The Longmire Scene That Still Has Fans Scratching Their Heads

The end times of a television series can make for strange bedfellows. Loyalties might have shifted over the course of dozens of episodes. Motivations may have clouded. The mechanics of sustaining the drama for so long can pull some characters apart and push others together in ways that might never have seemed possible in Season 1. But for fans of the modern Western crime drama "Longmire," one moment in the show's sixth and final season goes beyond the pale.

"Why did Nighthorse give Walt an out during the trial?" wrote Reddit user u/HakMac2K. "I would've made sure Walt never sniffed the inside of the Sheriff's Department again if I was him."

Given the pair's lengthy feud, it would be understandable for Jacob Nighthorse (A Martinez) to want Walt Longmire (Robert Taylor) to suffer. For six seasons, Nighthorse has been Longmire's usual suspect, accused of everything from helping murder Walt's wife to killing deputy Branch Connally (Bailey Chase) to using the casino he owns as a front for drug-dealing and money laundering. Longmire's not entirely wrong –– Nighthorse is not exactly the state of Wyoming's most scrupulous businessman, and has a tendency to employ unscrupulous characters to get what he wants –– but the sheriff's attempts at barking up this tree often lead to him delivering an apology later, and had some fans wondering what exactly Nighthorse had done that had Longmire so irate with him.
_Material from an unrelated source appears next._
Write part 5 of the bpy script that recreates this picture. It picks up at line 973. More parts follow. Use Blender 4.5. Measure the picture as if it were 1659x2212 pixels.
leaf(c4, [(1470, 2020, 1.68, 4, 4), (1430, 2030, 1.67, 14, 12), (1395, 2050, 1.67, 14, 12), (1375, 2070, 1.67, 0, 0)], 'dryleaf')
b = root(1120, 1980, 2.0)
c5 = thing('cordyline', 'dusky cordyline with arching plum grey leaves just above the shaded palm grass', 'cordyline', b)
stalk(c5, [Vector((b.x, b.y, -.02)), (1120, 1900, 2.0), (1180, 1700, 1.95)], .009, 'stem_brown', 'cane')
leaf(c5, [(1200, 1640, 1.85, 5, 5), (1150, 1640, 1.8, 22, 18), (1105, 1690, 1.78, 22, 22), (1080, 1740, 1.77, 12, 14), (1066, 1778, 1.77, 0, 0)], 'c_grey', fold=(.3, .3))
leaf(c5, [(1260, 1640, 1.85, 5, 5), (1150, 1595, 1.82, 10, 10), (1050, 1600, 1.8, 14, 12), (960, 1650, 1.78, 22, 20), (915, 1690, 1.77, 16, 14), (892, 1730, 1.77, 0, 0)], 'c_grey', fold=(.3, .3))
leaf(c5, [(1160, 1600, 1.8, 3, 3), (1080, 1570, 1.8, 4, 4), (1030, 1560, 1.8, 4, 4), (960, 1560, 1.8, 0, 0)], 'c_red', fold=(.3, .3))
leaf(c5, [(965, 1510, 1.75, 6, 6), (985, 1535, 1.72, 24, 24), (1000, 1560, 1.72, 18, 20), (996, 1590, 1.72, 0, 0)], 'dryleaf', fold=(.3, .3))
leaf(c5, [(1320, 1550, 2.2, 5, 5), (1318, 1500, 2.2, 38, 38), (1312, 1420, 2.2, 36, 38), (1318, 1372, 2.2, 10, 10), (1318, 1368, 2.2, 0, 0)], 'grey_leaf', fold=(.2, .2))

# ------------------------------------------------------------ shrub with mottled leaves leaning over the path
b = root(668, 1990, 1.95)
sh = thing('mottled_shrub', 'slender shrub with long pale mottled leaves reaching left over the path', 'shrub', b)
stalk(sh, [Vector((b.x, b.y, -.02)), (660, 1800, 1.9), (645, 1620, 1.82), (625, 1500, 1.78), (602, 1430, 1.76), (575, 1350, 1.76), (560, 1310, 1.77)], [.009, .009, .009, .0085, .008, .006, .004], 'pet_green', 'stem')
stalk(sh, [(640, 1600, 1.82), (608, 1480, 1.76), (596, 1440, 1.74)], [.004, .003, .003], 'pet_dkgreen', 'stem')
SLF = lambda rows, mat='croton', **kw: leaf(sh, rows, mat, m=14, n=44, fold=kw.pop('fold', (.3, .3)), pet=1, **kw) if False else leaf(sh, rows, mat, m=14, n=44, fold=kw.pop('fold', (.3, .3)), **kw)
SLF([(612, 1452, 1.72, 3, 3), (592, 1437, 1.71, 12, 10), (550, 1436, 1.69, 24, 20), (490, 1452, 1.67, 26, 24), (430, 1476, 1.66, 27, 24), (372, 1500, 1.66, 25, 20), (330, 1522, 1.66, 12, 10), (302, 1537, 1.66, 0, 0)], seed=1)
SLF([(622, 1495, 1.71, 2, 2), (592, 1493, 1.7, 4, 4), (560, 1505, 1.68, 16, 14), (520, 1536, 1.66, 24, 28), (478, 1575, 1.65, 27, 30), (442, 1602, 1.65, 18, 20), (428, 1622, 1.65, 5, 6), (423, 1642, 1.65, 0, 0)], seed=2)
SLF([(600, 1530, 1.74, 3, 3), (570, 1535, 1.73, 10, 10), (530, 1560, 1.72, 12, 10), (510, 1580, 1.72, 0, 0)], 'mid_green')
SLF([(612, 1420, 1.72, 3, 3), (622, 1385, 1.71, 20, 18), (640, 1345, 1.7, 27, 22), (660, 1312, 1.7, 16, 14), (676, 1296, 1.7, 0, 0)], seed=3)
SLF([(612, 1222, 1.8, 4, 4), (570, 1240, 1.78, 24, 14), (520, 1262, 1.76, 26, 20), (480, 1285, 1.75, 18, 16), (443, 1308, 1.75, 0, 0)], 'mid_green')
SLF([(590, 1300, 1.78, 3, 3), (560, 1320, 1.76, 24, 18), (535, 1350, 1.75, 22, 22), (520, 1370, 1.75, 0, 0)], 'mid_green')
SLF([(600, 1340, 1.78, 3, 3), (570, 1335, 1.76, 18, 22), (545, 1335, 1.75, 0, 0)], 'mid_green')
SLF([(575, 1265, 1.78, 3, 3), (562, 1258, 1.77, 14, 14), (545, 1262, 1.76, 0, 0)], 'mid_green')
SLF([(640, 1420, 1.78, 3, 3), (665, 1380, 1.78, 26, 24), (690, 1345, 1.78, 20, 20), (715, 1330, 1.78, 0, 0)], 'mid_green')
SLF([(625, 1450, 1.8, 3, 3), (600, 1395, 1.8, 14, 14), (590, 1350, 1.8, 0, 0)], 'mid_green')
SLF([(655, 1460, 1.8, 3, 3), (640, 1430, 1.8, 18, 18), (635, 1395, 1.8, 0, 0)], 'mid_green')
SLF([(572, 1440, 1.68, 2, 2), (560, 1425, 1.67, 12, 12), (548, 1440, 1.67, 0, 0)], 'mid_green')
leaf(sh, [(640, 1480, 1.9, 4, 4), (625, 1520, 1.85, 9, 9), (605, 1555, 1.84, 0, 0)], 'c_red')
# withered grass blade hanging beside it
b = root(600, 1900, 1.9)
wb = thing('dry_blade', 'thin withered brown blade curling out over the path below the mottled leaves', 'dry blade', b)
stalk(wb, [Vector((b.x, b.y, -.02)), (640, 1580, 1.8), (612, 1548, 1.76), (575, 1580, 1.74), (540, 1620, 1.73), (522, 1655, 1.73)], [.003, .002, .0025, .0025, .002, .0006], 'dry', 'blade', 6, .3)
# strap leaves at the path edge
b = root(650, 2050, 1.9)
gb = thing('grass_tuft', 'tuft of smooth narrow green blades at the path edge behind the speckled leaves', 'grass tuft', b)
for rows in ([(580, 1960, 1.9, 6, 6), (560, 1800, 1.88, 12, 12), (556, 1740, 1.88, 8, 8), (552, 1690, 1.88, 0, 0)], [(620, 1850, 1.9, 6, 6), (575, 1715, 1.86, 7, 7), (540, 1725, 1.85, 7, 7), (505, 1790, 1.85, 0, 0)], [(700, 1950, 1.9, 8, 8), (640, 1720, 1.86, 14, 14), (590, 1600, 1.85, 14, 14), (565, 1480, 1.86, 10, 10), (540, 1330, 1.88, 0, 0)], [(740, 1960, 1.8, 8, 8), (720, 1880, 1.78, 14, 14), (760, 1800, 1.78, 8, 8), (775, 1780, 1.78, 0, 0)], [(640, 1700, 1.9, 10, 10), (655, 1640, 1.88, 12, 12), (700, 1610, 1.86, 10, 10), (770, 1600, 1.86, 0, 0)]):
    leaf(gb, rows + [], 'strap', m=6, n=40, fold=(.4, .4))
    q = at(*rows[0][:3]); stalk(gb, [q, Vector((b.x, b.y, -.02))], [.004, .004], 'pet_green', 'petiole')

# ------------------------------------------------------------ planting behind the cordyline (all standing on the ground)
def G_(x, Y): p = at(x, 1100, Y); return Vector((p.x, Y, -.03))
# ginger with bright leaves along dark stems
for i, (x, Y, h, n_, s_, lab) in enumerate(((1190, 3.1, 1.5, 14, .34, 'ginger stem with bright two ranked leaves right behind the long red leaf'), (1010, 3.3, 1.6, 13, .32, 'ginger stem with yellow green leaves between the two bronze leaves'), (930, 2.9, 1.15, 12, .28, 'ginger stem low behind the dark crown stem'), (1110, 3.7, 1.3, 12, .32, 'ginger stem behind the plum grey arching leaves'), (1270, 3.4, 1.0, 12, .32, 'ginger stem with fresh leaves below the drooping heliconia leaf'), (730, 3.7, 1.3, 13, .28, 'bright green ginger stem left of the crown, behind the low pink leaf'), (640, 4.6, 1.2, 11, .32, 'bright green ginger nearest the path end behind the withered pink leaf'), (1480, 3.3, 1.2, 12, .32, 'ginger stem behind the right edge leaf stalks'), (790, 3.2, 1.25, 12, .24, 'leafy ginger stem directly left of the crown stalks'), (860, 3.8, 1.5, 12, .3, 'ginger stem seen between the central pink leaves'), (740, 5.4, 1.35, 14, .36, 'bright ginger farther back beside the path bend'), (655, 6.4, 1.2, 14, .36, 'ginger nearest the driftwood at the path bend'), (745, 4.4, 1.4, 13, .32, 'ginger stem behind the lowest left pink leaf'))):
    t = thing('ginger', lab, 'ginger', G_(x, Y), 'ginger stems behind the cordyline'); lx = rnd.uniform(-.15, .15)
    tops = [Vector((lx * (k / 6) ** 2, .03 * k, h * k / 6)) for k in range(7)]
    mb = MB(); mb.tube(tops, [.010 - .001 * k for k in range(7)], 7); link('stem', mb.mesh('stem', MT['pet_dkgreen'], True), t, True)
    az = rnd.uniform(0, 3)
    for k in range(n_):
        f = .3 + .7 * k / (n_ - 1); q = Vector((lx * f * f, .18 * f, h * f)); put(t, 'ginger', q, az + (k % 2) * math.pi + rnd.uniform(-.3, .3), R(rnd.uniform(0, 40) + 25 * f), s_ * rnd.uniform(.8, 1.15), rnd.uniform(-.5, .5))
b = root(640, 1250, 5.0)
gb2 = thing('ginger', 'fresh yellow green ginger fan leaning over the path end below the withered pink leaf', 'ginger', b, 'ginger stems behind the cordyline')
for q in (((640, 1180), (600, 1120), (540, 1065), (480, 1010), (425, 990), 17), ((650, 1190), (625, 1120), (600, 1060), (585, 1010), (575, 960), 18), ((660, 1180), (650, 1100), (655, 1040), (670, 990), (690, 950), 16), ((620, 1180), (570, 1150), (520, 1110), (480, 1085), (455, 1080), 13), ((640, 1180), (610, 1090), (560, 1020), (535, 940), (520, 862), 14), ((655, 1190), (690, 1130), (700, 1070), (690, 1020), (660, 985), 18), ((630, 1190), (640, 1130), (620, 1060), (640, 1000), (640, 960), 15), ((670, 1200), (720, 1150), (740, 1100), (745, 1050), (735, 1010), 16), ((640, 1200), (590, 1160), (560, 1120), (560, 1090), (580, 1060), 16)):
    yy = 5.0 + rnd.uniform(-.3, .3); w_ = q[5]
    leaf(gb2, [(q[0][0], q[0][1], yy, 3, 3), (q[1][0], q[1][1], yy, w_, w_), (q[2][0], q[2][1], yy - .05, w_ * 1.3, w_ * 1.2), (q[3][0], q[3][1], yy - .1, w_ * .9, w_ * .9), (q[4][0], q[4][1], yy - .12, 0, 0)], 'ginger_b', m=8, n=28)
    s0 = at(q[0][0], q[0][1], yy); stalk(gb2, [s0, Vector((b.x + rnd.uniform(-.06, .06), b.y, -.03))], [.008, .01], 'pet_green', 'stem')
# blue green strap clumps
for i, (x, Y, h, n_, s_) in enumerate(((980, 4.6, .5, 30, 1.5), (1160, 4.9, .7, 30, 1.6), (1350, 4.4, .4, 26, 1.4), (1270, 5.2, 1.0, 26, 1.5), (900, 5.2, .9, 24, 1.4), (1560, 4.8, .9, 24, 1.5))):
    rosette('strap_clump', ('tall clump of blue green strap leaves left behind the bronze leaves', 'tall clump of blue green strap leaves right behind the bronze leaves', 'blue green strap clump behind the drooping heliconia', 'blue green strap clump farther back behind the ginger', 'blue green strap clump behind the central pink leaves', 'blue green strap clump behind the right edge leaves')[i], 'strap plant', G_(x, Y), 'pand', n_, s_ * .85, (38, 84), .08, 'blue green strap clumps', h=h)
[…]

Longmire fans think they know why Nighthorse helped Walt

But as for why Nighthorse helped Longmire during his trial, one responder thinks he has that answer, and it has everything to do with the particular nature of Walt's trouble. "Because as much as Nighthorse hates Walt, he hates rich white men conspiring to steal land from its rightful owners even more," wrote u/Sgt_Smitty. The case in question, remember, is being brought by Barlow Connally (Gerald McRaney) in the interest of bankrupting Walt so that Barlow can seize his land and put a golf course on it. "For him it was a matter of principle. Barlow conspired to steal Walt's land out from under him and in Nighthorse's book that was a bigger crime," u/Sgt_Smitty said.

An alternative theory was proposed by u/VonnDB. "I think he did it partially for [Walt's daughter] Cady. At the time she worked for Nighthorse (being a tribal legal advisor) and I believe she kind of talked to him about it."

Some fans wish Walt let his grudge against Nighthorse go

Regardless of his motivations for helping Walt, some fans hoped the act would have turned over a new leaf in their relationship, but it remained strained even up until the season finale, when Walt has to deliberate about whether to save Nighthorse's life after Nighthorse has been kidnapped by Malachi (Graham Greene). Nighthorse finally goes to prison, turning control of the casino over to Longmire's friend Henry Standing Bear (Lou Diamond Phillips). But some commenters thought that ending was a little too pat.

"I never really cared for the fact that Nighthorse ends up in jail at the end," wrote the original Reddit poster, u/HakMac2K. "They treated it too much like a 'Walt was always right' situation if that makes sense."

"A better ending would have been tying Walt's retirement to the fact that he let his emotional connection with the casino to cloud the way he judged Nighthorse and accepting responsibility for overly pursuing that character," wrote u/NightmareXander. Instead, Walt gets away with it, and never has to confront the part of his character that made him so suspicious of Nighthorse.